One can understand where the Prime Minister and the Nationalist Party are coming from in the current political turbulence. Question is where they think they can take the opposition Labour Party and the rest of the country with their insistence to avoid an early election at all costs.

It is hardly convincing that Gonzi cries foul now over tactics he himself had cynically used in 1998- Lino Spiteri

The Nationalists are coming from an ocean of resentment that it had to be one of their own to push them to the brink; to threaten to take out of the Prime Minister’s hands the choice when to call the next general election. Make no mistake about it, that choice would have been exercised according to what Lawrence Gonzi judged would give his party the best chance of winning.

Talk about the national interest is no more than just that – talk. Election dates that, unlike in the United States, are at the discretion of any prime minister are selected solely on partisan considerations. Sanctimonious and hypocritical spouting of the national interest is no more than cheap political spin.

Realistically, the general election has to be called sometime by June next year. Yet the Budget for 2012 was devised in such a way as to give Gonzi the option of calling an election this year, if he calculated that would suit his party best. That would turn on the opinion surveys held regularly by the PN, which by the end of 2011 were telling it that Labour had the edge if the election was called now, or soon.

It would also turn on the reading of where the economy is going, whether it would be badly hit by economic developments abroad, in particular with the eurozone and the United Kingdom, predicted to flirt with a shallow recession.

To give the Prime Minister the option to call the election some months earlier than necessary, the Budget was crafted to massage the disaffected middle income class.

Events, however, scupper even the best-laid plans. The Budget-2012 ploy was weakened by the public transport fiasco and, above all, the resentment by Nationalist MP Franco Debono that his popular criticism and proposals over four years had fallen on deaf ears.

Came the New Year and the Prime Minister’s carefully laid plans were shot to pieces. Debono declared that he no longer had confidence in him, and would not support the government in the House of Representatives.

I am one of those who believe that the threat to withdraw parliamentary support is wrong.

MPs are elected on their party ticket. They owe their seat to it. In the end, however, it is up to the individual MP to decide. And Debono appears to have made an irreversible decision – he has insisted he will not support the Prime Minister, not even on votes of confidence, which include money bills.

All Gonzi’s huffing and puffing, aided and abetted by the PN’s primed dogs of war pouring bile and spleen on Debono, have not made the MP budge an inch from his decision. That being the case the Prime Minister can no longer claim to enjoy a majority in the House. Votes of support from within the party cannot change that current parliamentary reality. Only Debono’s vote for the government on a vote of confidence can change it.

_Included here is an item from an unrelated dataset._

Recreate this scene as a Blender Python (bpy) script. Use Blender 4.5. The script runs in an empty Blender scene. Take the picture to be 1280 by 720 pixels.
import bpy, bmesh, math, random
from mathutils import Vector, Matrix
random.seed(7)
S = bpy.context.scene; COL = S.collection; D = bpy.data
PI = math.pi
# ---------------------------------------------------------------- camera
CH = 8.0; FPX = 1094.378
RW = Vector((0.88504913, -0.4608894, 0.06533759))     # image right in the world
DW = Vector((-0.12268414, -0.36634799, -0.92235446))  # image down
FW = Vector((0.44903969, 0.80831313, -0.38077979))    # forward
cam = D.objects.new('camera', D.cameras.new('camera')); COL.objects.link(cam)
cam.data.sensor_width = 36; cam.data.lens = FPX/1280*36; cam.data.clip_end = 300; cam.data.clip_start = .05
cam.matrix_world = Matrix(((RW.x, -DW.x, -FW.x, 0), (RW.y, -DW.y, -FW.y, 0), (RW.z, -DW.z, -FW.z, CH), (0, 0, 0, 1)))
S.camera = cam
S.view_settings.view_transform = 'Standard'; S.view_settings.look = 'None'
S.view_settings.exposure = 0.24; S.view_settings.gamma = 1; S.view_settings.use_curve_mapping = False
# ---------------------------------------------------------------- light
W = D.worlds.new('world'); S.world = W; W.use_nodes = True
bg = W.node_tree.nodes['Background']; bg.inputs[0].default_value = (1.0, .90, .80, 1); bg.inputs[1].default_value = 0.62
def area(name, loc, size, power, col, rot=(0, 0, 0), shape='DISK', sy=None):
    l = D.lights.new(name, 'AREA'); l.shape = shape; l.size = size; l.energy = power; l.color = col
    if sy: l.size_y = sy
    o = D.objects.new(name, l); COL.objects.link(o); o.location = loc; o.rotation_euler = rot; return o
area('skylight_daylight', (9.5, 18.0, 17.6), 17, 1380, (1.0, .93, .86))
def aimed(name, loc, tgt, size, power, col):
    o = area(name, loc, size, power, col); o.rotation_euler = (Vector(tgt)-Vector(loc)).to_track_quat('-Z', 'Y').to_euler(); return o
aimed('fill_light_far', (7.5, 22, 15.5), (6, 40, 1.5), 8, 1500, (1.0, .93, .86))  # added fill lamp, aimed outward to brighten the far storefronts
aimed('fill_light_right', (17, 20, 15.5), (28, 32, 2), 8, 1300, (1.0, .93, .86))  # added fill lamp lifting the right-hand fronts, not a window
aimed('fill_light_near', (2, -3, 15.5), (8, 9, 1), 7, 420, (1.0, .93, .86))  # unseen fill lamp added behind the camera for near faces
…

Gonzi, in direct contradiction to his stance after Debono abstained on a vote of confidence in Transport Minister Austin Gatt, was determined not to call for a vote of confidence.

The next money Bill on the House agenda, which also equates to a vote of confidence, was being placed low on the parliamentary agenda, despite its urgency in order to give formal effect to the Budget measures.

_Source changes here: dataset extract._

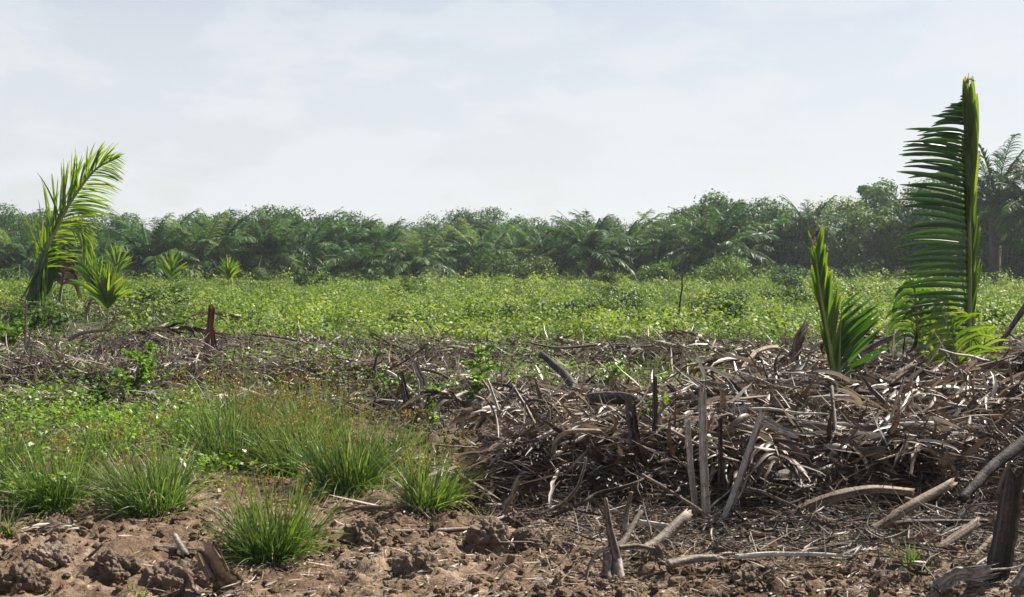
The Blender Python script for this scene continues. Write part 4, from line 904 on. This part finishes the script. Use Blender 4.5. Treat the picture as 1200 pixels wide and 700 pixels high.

That left the confidence issue in the hands of the opposition. On Friday it decided to cut out the cackle and the constitutional farce and presented a motion of no confidence in the government. That, if Franco Debono remains true to his word and is not by some means prevented from voting, could hook the government and herald an early general election.

The opposition taking the initiative seemed to be the preferred Prime Minister’s preferred option. Evidently, he calculated it would be the least damaging to his party, an expected partisan consideration.

If an election is forced, he will hope for a sympathy vote and will tell the country that dastardly Labour was opportunistic in forcing him to the hustings now.

That will be more sanctimonious humbug. Any opposition will act in its best interests, especially at a time when the government’s internal mess is creating uncertainty and instability.

That is precisely what the Nationalist opposition and party did in 1998 when Dom Mintoff rebelled against the Labour government over a resolution concerning development of the Cottonera waterfront, which then Prime Minister Alfred Sant, refusing to live with a monkey on his back, turned into a vote of confidence.

The Nationalist opposition felt no qualms in encouraging Mintoff in his disruptive rebellion. The Nationalist Party, led by Eddie Fenech Adami and Lawrence Gonzi, even gave Mintoff ample television time on its station to enable him to persist with his attacks on the Labour government.

What goes around comes around. It is hardly convincing that Gonzi cries foul now over tactics he himself had cynically used in 1998.

In fact, the more the Nationalists play that card, the less creditworthy will they appear in the eyes of those prepared to look at the unfurling political scene with some detachment.

The dice seem to be loaded. If the no confidence motion passes, or if tyhe Speaker’s casting vote is required, there would be no saying what an early general election will deliver.

At least, though, it would put an end to the growing uncertainty and instability on the island, wrapped up as it is in endless hypocrisy.